PROBLEM TO WORK ON: Leave the pictures out and quote every line from the start of the listing to the line with "M['rope'] = flat_mat('grey_rope', (0.12, 0.12, 0.125), 0.9)", inclusive.
── DATA BLOCK
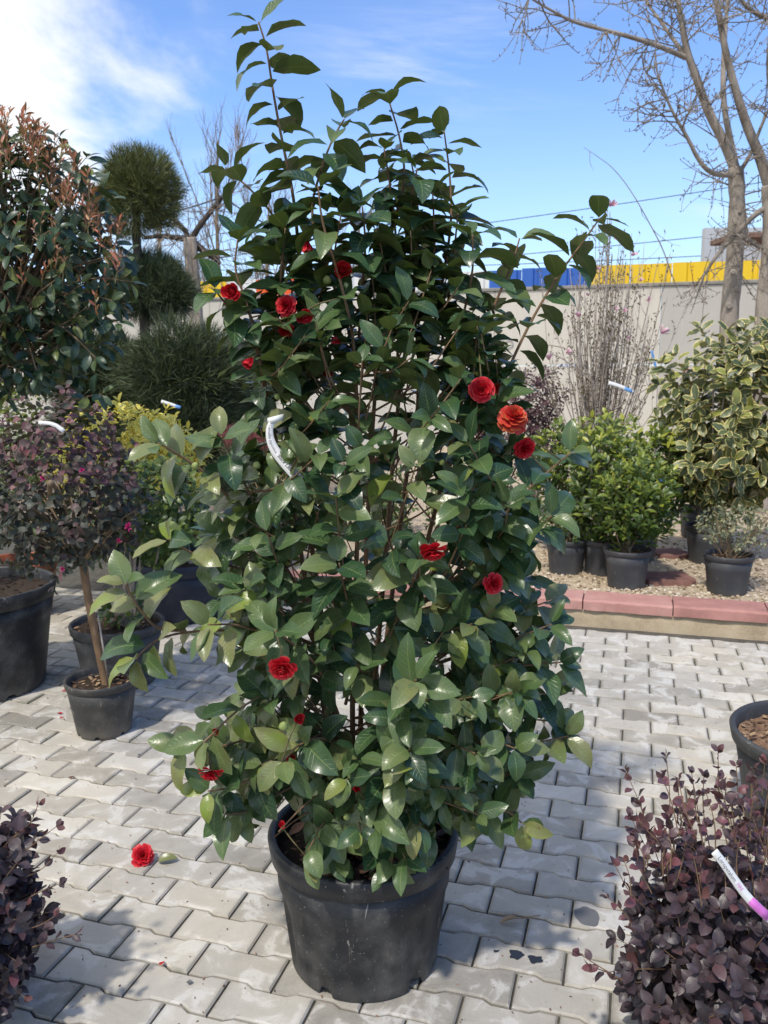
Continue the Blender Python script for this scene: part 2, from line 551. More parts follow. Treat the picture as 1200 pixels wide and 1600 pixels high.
M['kerb_pink'] = rough_mat('pink_concrete', [(0.25, (0.30, 0.145, 0.125)), (0.5, (0.43, 0.215, 0.185)), (0.8, (0.52, 0.31, 0.27))], 7, 0.9, 0.35, 160, tone_amt=0.3)
M['kerb_tan'] = rough_mat('tan_mortar', [(0.25, (0.22, 0.165, 0.105)), (0.5, (0.42, 0.335, 0.225)), (0.8, (0.53, 0.45, 0.33))], 6, 0.92, 0.5, 120, dist=0.02)
M['red_stone'] = rough_mat('red_flagstone', [(0.25, (0.13, 0.06, 0.05)), (0.6, (0.27, 0.14, 0.115)), (0.85, (0.38, 0.24, 0.2))], 12, 0.9, 0.5, 120)
M['wall'] = wall_mat()
M['cap'] = rough_mat('wall_capping', [(0.3, (0.16, 0.15, 0.135)), (0.7, (0.34, 0.32, 0.285))], 6, 0.9, 0.3)
M['sheet_yellow'] = flat_mat('yellow_sheet', (0.78, 0.52, 0.018), 0.45)
M['sheet_blue'] = flat_mat('blue_sheet', (0.035, 0.125, 0.46), 0.45)
M['sheet_white'] = flat_mat('white_sheet', (0.72, 0.72, 0.70), 0.5)
M['sheet_orange'] = flat_mat('orange_sheet', (0.74, 0.11, 0.022), 0.45)
M['tag_white'] = flat_mat('white_plastic_tag', (0.80, 0.80, 0.78), 0.4)
M['tag_pink'] = flat_mat('magenta_print', (0.62, 0.17, 0.55), 0.4)
M['tag_blue'] = flat_mat('blue_print', (0.16, 0.36, 0.72), 0.4)
M['ink'] = flat_mat('black_ink', (0.02, 0.02, 0.025), 0.6)
M['grey_ink'] = flat_mat('grey_ink', (0.17, 0.16, 0.18), 0.6)
M['wet'] = flat_mat('damp_stain', (0.15, 0.148, 0.145), 0.45)
M['oil'] = flat_mat('black_stain', (0.022, 0.026, 0.035), 0.5)
M['cable'] = flat_mat('cable_rubber', (0.05, 0.06, 0.075), 0.6)
M['far_wall'] = flat_mat('far_building', (0.52, 0.53, 0.54), 0.7)
M['rust'] = rough_mat('rusty_steel', [(0.3, (0.12, 0.06, 0.04)), (0.7, (0.30, 0.18, 0.13))], 3, 0.9, 0.2)
M['graffito_grey'] = flat_mat('faded_grey_paint', (0.30, 0.30, 0.31), 0.9)
M['graffito_blue'] = flat_mat('faded_blue_paint', (0.18, 0.27, 0.55), 0.9)
M['rope'] = flat_mat('grey_rope', (0.12, 0.12, 0.125), 0.9)

M['loro_dark'] = leaf_mat('dark_burgundy_leaf', [(0.0, (0.032, 0.026, 0.034)), (0.5, (0.068, 0.047, 0.056)), (0.8, (0.11, 0.058, 0.066)), (1.0, (0.19, 0.065, 0.080))],
                          (0.10, 0.045, 0.055), (0.12, 0.06, 0.07), rough=0.42, veins=0.30, trans=0.08, rib_w=0.05, ribmix=0.5, spec=0.5)
M['loro_green'] = leaf_mat('bronze_green_leaf', [(0.0, (0.035, 0.050, 0.040)), (0.35, (0.055, 0.060, 0.040)), (0.6, (0.085, 0.045, 0.048)), (0.85, (0.135, 0.055, 0.068)), (1.0, (0.25, 0.10, 0.11))],
                           (0.13, 0.12, 0.085), (0.14, 0.11, 0.08), rough=0.5, veins=0.15, trans=0.1)
M['loro_far'] = leaf_mat('dull_burgundy_leaf', [(0.0, (0.045, 0.024, 0.030)), (0.6, (0.10, 0.042, 0.052)), (1.0, (0.21, 0.09, 0.10))],
                         (0.12, 0.06, 0.065), (0.12, 0.07, 0.07), rough=0.55, trans=0.1)
M['photinia'] = leaf_mat('photinia_leaf', [(0.0, (0.016, 0.042, 0.028)), (0.45, (0.034, 0.076, 0.040)), (0.8, (0.075, 0.115, 0.045)), (1.0, (0.18, 0.21, 0.05))],
                         (0.07, 0.105, 0.055), (0.12, 0.16, 0.08), rough=0.36, veins=0.1, trans=0.12)
M['photinia_new'] = leaf_mat('copper_young_leaf', [(0.0, (0.33, 0.16, 0.075)), (0.4, (0.56, 0.17, 0.10)), (0.75, (0.60, 0.27, 0.17)), (1.0, (0.52, 0.44, 0.20))],
                             (0.26, 0.13, 0.075), (0.34, 0.14, 0.09), rough=0.45, trans=0.25)
M['golden'] = leaf_mat('golden_variegated_leaf', [(0.0, (0.26, 0.30, 0.03)), (0.5, (0.50, 0.45, 0.04)), (1.0, (0.64, 0.54, 0.06))],
                       (0.62, 0.54, 0.12), (0.30, 0.34, 0.05), rough=0.4, edge=((0.88, 0.75, 0.16), 0.20), trans=0.15)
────
REPLY TO THE TASK:
Continue the Blender Python script for this scene: part 2, from line 551. More parts follow. Treat the picture as 1200 pixels wide and 1600 pixels high.
M['kerb_pink'] = rough_mat('pink_concrete', [(0.25, (0.30, 0.145, 0.125)), (0.5, (0.43, 0.215, 0.185)), (0.8, (0.52, 0.31, 0.27))], 7, 0.9, 0.35, 160, tone_amt=0.3)
M['kerb_tan'] = rough_mat('tan_mortar', [(0.25, (0.22, 0.165, 0.105)), (0.5, (0.42, 0.335, 0.225)), (0.8, (0.53, 0.45, 0.33))], 6, 0.92, 0.5, 120, dist=0.02)
M['red_stone'] = rough_mat('red_flagstone', [(0.25, (0.13, 0.06, 0.05)), (0.6, (0.27, 0.14, 0.115)), (0.85, (0.38, 0.24, 0.2))], 12, 0.9, 0.5, 120)
M['wall'] = wall_mat()
M['cap'] = rough_mat('wall_capping', [(0.3, (0.16, 0.15, 0.135)), (0.7, (0.34, 0.32, 0.285))], 6, 0.9, 0.3)
M['sheet_yellow'] = flat_mat('yellow_sheet', (0.78, 0.52, 0.018), 0.45)
M['sheet_blue'] = flat_mat('blue_sheet', (0.035, 0.125, 0.46), 0.45)
M['sheet_white'] = flat_mat('white_sheet', (0.72, 0.72, 0.70), 0.5)
M['sheet_orange'] = flat_mat('orange_sheet', (0.74, 0.11, 0.022), 0.45)
M['tag_white'] = flat_mat('white_plastic_tag', (0.80, 0.80, 0.78), 0.4)
M['tag_pink'] = flat_mat('magenta_print', (0.62, 0.17, 0.55), 0.4)
M['tag_blue'] = flat_mat('blue_print', (0.16, 0.36, 0.72), 0.4)
M['ink'] = flat_mat('black_ink', (0.02, 0.02, 0.025), 0.6)
M['grey_ink'] = flat_mat('grey_ink', (0.17, 0.16, 0.18), 0.6)
M['wet'] = flat_mat('damp_stain', (0.15, 0.148, 0.145), 0.45)
M['oil'] = flat_mat('black_stain', (0.022, 0.026, 0.035), 0.5)
M['cable'] = flat_mat('cable_rubber', (0.05, 0.06, 0.075), 0.6)
M['far_wall'] = flat_mat('far_building', (0.52, 0.53, 0.54), 0.7)
M['rust'] = rough_mat('rusty_steel', [(0.3, (0.12, 0.06, 0.04)), (0.7, (0.30, 0.18, 0.13))], 3, 0.9, 0.2)
M['graffito_grey'] = flat_mat('faded_grey_paint', (0.30, 0.30, 0.31), 0.9)
M['graffito_blue'] = flat_mat('faded_blue_paint', (0.18, 0.27, 0.55), 0.9)
M['rope'] = flat_mat('grey_rope', (0.12, 0.12, 0.125), 0.9)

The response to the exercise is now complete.